コマンドを直接入力する手触りの一方、慣れていないと難しい点も
一方、全体のパズルの難易度はそれほど高くないかわりに、プレイヤーが行き詰まりやすいと思われるのが、そもそものコマンド入力に慣れていない序盤である。たとえばコマンド入力でロボットを動かすシーンでは、前に進むコマンドだけでなくどれだけ進むのかを数字で入力することが必要なのだが、筆者は気付くのに時間がかかってしまった。
キーボードで”help”のコマンドを入力したり、ミッションの内容が書かれたアイテムを参照したりすることで、ある程度まではどうすればいいのかわかるのだが、基本的にこと細やかには書かれていない。プログラミングに慣れているプレイヤーならばさほど難しいことではないと思うのだが、知識がない人にとっては序盤は大きな壁となるだろう。また、ミッションのクリア方法にバリエーションはなく、解き方はほぼひとつだ。リプレイ性がタイムアタックのみに絞られる点は物足りない。
新しさと同時に原点回帰する、ありそうでなかったサイバーパンクの体験
コマンドを入力に関してはプログラミングの知識がないと理解しづらいという難点はありつつも、文法に慣れていき思い通りにロボットや銃の仕掛けられたアタッシュケースを扱えるようになれば、本作ならではのサイバーパンクの実感を感じられるようになる。BLENDO Gamesはビデオゲームで溢れかえるサイバーパンクのテーマを、ジャンルが勃興する80年代以前の時代にアプローチすることで、かつてのPCゲームのようなコマンド入力の原点回帰をしながら、新しい体験を作り上げている。

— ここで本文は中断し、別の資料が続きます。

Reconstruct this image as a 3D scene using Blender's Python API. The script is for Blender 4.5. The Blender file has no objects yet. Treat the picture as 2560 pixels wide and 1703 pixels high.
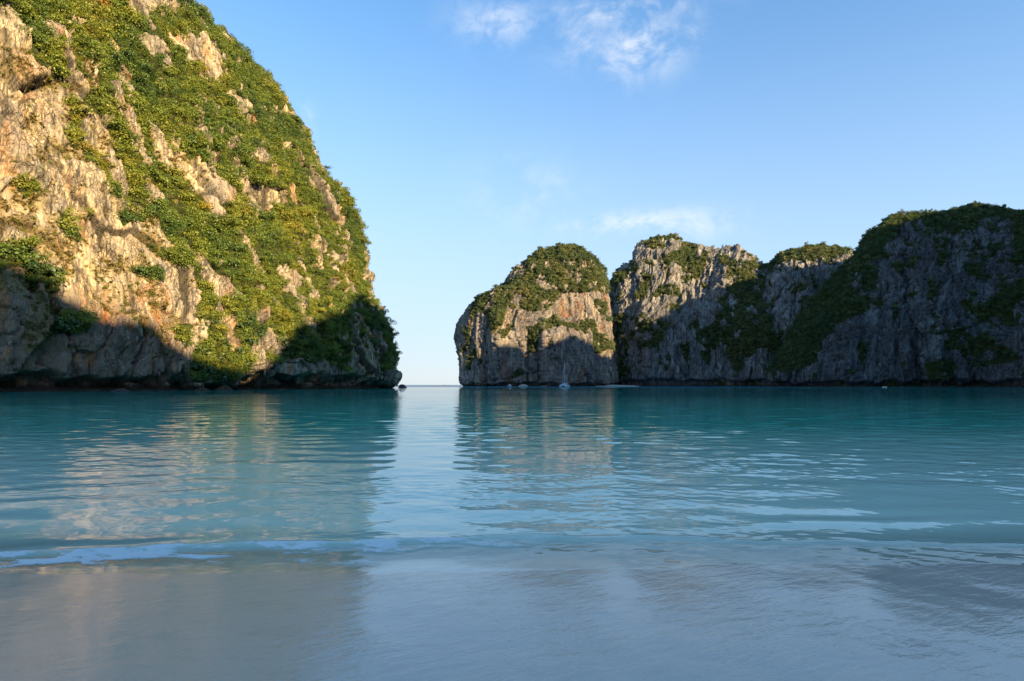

サイバーパンクが今のようになる直前の世界は、きっとこんな感じだったのだ。
作品情報
『Quadrilateral Cowboy』(公式サイト)
制作 BLENDO Games
価格 ¥1,980
Steamで配信中
評価: エスプリの効いたハッキングの体験が特徴。ビデオゲームジャンルであふれかえるサイバーパンクのイメージを打ち破る、80年代直前の時代をアプローチとしたアートスタイルやBGMが新鮮。特にキーボードでコマンドをタイピングし、ロックされたドアを解除したり、ロボットを動かしたりするハッキングのゲームプレイの手触りは、往年のPCゲームでコマンドの単語を直接タイミングするような原点回帰の部分も含んでいる。徐々に使えるアイテムも増えていき、プレイヤーが追加板をじっくり習得していけるステージ構成も優れている。
しかし、コマンド入力によるハッキングは、プログラミングなどに慣れていない人にとっては敷居が高く、行き詰まってしまう可能性がある。また、各ステージの解き方にバリエーションが無いため、リプレイ性が低い。